Stop after the line containing "bpy.data.objects.remove(o)": print each line exactly from the first line of the listing up to that point.

═══

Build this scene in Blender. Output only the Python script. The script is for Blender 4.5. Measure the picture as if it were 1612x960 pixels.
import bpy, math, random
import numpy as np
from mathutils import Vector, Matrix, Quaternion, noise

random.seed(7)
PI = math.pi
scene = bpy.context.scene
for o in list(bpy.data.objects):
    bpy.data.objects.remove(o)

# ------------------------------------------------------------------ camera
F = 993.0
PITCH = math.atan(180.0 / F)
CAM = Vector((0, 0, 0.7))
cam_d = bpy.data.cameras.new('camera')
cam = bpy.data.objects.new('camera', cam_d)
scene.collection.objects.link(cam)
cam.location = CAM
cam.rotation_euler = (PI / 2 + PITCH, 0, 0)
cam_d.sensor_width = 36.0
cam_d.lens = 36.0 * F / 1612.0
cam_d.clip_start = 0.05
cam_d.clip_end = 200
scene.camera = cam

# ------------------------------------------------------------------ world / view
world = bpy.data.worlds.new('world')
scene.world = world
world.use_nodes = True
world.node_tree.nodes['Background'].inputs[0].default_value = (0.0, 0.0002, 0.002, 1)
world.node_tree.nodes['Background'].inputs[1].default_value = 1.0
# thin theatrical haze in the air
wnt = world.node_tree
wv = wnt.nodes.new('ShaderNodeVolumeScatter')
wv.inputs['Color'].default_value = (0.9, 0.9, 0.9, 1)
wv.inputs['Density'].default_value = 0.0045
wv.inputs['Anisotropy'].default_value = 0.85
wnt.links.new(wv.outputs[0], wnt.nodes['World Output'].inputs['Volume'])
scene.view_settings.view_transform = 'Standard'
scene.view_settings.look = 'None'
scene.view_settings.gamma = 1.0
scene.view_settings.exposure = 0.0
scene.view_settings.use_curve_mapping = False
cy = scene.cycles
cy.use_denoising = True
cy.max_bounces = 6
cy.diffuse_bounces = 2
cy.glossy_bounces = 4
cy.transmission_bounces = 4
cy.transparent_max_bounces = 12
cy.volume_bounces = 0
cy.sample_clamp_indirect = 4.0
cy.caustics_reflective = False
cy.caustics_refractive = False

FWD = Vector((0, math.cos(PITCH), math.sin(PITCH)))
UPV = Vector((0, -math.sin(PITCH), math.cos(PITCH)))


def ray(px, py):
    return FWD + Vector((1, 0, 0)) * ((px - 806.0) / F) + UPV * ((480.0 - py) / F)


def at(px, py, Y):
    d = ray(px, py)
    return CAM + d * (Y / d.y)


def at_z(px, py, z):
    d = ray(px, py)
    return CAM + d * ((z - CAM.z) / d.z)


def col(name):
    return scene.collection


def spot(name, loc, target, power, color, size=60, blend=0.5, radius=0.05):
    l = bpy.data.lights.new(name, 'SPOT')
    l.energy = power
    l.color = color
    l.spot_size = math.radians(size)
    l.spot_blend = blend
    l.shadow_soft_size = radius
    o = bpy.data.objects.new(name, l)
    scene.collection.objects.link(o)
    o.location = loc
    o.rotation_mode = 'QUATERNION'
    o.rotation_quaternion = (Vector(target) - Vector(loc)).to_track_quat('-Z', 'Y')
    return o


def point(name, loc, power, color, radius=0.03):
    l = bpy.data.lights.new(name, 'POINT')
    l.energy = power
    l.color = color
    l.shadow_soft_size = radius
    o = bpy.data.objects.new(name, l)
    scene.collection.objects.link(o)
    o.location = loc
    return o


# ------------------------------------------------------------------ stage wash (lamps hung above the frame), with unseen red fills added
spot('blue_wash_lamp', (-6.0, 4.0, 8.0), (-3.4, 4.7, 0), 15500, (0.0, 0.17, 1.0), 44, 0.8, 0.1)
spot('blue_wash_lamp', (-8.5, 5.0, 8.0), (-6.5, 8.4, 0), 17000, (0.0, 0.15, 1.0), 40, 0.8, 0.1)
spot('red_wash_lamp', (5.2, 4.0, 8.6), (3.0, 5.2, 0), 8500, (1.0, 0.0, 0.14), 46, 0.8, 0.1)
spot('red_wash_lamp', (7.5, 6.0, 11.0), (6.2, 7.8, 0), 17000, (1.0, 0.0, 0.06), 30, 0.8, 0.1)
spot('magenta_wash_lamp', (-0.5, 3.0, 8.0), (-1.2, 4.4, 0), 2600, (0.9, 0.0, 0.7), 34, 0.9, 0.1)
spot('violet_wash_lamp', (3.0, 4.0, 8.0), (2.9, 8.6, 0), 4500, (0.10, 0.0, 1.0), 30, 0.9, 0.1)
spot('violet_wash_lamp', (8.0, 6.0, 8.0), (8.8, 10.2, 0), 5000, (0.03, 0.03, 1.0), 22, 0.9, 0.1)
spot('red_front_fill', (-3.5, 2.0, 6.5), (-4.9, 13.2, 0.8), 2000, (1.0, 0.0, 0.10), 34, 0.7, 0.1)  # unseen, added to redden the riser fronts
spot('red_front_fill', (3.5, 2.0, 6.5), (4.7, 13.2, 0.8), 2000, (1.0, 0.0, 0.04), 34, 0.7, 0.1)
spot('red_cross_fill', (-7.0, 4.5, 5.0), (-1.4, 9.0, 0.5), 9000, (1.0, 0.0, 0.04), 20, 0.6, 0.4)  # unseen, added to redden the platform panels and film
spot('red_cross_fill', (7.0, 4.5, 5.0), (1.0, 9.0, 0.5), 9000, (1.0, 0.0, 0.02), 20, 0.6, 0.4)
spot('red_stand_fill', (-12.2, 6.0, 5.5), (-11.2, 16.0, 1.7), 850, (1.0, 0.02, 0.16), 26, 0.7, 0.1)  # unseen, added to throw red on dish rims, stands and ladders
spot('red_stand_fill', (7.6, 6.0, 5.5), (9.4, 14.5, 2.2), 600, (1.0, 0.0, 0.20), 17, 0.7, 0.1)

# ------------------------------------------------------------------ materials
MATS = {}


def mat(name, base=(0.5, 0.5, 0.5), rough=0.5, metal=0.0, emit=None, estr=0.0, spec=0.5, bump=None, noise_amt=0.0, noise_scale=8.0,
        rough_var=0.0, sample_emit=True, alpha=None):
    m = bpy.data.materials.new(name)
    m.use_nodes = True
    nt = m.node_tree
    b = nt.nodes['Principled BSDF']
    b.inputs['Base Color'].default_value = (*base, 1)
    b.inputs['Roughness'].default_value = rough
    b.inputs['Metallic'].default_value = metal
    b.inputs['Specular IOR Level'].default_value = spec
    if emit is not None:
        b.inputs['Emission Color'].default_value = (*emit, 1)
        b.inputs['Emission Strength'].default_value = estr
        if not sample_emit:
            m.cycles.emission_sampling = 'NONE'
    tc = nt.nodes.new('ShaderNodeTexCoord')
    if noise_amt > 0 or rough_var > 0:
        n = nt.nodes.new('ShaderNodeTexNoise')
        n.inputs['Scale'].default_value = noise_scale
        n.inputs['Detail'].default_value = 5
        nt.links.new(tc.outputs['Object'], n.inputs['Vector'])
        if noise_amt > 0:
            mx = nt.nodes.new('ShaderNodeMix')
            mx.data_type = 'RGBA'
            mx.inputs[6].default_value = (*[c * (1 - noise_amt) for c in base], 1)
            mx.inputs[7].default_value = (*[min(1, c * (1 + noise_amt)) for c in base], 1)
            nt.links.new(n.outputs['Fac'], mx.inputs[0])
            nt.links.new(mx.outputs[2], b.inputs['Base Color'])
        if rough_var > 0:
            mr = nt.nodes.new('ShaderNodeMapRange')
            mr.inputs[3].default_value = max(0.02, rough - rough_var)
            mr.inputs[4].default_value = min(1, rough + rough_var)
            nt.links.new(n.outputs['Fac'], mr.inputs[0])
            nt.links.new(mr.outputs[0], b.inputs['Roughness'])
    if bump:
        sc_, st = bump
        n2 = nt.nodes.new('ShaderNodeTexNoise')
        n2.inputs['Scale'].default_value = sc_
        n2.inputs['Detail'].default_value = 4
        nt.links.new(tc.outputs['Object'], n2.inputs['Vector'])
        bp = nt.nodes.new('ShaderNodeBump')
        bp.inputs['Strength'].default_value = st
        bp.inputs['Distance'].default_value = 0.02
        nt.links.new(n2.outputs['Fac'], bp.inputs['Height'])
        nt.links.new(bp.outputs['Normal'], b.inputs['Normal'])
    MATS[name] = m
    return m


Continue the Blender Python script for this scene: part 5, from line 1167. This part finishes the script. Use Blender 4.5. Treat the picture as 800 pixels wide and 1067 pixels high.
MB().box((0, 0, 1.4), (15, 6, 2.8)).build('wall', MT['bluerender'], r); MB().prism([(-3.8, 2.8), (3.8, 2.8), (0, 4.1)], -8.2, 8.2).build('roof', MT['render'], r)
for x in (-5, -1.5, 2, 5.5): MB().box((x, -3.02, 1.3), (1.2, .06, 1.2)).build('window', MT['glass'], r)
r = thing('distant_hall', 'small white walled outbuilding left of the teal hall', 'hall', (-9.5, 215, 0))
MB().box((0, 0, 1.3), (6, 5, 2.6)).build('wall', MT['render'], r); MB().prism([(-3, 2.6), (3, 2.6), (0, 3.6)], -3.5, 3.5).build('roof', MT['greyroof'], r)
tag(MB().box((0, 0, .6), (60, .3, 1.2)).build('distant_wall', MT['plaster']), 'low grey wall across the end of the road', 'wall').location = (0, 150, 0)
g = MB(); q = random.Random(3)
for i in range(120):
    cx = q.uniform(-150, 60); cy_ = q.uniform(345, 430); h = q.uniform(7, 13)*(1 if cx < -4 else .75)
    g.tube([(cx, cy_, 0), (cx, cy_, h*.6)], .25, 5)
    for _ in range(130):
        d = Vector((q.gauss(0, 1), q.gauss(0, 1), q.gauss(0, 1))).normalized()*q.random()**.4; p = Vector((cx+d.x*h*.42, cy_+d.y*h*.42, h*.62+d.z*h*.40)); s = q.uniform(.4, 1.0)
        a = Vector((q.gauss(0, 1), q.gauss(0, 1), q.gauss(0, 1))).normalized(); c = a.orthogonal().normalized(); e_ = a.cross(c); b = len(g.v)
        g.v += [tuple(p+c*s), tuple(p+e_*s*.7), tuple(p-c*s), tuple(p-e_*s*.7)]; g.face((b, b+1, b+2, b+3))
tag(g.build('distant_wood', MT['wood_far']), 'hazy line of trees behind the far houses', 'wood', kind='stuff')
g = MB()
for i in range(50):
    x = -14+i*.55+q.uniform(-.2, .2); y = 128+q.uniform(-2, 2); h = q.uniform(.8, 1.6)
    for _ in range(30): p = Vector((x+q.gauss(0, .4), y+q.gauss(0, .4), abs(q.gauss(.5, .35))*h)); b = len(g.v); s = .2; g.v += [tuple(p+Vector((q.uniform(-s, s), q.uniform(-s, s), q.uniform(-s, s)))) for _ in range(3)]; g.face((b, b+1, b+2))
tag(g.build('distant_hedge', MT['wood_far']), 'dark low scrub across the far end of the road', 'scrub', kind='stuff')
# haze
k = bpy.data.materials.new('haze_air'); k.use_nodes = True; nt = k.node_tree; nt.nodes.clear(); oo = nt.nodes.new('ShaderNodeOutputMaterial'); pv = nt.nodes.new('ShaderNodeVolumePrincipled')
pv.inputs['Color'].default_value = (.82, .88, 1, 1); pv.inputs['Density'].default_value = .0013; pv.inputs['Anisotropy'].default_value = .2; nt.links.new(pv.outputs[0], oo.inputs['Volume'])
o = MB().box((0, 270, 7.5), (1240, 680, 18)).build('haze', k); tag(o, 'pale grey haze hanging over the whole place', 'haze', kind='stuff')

═══

### Result of this exercise:
Build this scene in Blender. Output only the Python script. The script is for Blender 4.5. Measure the picture as if it were 1612x960 pixels.
import bpy, math, random
import numpy as np
from mathutils import Vector, Matrix, Quaternion, noise

random.seed(7)
PI = math.pi
scene = bpy.context.scene
for o in list(bpy.data.objects):
    bpy.data.objects.remove(o)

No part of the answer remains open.